If the AA policy causes the company to lose business or competent staff, then it won't be the proponents of AA who suffer. As the proponents of AA are not accountable as a company's management (and shareholders) for the consequences of their policies, it is unwise to substitute their preferences for those of the hiring staff.
One my favorite misconceptions about Affirmative Action. You do have to have to be comptent to benefit from AA. Any other system is a quota.
Candidates for positions in a company will always be a mixed bag, and different HR departments will have a different idea what qualifications are most important for the role that the candidates are competing for.
The HR departments will have a better idea what qualities are desired and what are not, and in what proportions, than someone who is pressuring the company to pass an AA policy.

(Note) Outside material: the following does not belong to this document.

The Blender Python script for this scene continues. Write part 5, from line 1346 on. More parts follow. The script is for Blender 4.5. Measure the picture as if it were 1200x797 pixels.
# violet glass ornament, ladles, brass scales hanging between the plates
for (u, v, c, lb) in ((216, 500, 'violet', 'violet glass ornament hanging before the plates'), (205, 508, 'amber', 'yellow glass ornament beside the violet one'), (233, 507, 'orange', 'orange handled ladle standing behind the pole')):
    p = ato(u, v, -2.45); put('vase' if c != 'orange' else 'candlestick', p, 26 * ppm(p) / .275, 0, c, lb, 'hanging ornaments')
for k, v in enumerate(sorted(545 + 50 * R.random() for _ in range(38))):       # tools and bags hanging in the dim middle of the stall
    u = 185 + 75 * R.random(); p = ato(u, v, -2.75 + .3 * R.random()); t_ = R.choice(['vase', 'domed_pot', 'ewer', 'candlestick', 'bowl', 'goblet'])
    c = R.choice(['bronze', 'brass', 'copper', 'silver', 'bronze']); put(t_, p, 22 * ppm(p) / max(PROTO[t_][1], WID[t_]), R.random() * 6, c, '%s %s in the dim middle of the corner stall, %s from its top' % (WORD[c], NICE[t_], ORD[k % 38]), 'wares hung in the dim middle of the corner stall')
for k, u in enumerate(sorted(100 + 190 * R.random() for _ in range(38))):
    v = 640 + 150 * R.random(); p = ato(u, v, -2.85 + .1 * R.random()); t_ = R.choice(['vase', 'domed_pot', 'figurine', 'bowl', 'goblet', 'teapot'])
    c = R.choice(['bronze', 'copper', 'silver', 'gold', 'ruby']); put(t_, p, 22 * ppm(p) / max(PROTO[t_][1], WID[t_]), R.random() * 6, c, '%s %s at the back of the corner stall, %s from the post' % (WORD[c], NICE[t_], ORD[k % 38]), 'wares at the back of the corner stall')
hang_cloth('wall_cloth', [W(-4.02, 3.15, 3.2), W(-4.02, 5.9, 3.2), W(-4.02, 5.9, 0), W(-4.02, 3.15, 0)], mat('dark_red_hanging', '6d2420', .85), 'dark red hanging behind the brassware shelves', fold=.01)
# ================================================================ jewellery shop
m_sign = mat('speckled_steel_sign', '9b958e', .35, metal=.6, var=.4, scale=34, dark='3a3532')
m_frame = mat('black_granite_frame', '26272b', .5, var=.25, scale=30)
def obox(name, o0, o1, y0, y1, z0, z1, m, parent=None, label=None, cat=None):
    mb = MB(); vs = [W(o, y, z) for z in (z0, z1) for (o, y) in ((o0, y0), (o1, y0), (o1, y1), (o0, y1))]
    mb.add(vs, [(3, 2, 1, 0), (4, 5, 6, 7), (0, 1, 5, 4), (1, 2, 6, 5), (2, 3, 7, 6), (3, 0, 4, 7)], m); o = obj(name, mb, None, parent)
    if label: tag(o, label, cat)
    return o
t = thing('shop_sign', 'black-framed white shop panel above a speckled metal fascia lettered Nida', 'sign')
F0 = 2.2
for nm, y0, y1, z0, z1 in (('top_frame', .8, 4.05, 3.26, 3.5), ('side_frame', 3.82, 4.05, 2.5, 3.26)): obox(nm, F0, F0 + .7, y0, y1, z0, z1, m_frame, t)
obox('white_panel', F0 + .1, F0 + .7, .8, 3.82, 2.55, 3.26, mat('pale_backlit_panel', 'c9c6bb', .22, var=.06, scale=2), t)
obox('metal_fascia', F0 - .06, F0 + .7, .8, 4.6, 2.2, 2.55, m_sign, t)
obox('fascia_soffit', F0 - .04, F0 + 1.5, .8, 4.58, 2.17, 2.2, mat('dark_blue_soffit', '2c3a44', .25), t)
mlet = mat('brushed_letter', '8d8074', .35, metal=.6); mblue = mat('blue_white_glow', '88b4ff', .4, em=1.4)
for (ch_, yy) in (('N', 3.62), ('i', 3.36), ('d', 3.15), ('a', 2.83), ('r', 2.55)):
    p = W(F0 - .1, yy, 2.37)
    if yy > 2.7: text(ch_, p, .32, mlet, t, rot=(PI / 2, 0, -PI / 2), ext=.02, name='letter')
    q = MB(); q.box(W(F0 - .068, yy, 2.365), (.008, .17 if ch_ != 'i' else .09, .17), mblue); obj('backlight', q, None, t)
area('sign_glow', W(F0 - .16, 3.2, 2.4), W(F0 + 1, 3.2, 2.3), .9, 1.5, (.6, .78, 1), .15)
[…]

It may very well be that the culture of a company is such that hiring any woman would disrupt the group dynamic. One example of this would be hiring for Chippendale dancers, although I'm sure there may be others. It's better to let the company's management, rather than an unaccountable 3rd party, decide which candidates could best contribute to their bottom line.
Economics isn't the same thing as engineering.
And the fact that single female economics professors w/ PhD's earn slightly more than their male counterparts does support my argument that if you hold various other factors constant, the pay differential between sexes vanishes. This evidence doesn't conclusively prove my argument, but it certainly supports it by giving one instance where the observable consequences of the argument occur.
I didn't attempt to try and deductively prove my argument with my example, but merely gave an example that supports it.
My bad on the economics/egineering. Why would you give data to prove a point that can't be deductively proven?
Even though my assertion can't be deductively proven, most assertions cannot be deductively proven, so that point doesn't weaken my assertion in particular. Most assertions are given as knowledgeable due to the preponderance of evidence that supports the assertion, not because they are deduced from relationships to other assertions.
For example, if I came across a man holding a bloody knife and standing next to a dead woman lying on the ground with a bloody knife wound in her throat, that observation doesn't deductively prove that the man killed the woman, but it would strongly support an assertion that he did.
This is clearly not the same type of reasoning that characterizes the argument "All dogs are mammals. Since Spot is a dog, Spot is a mammal."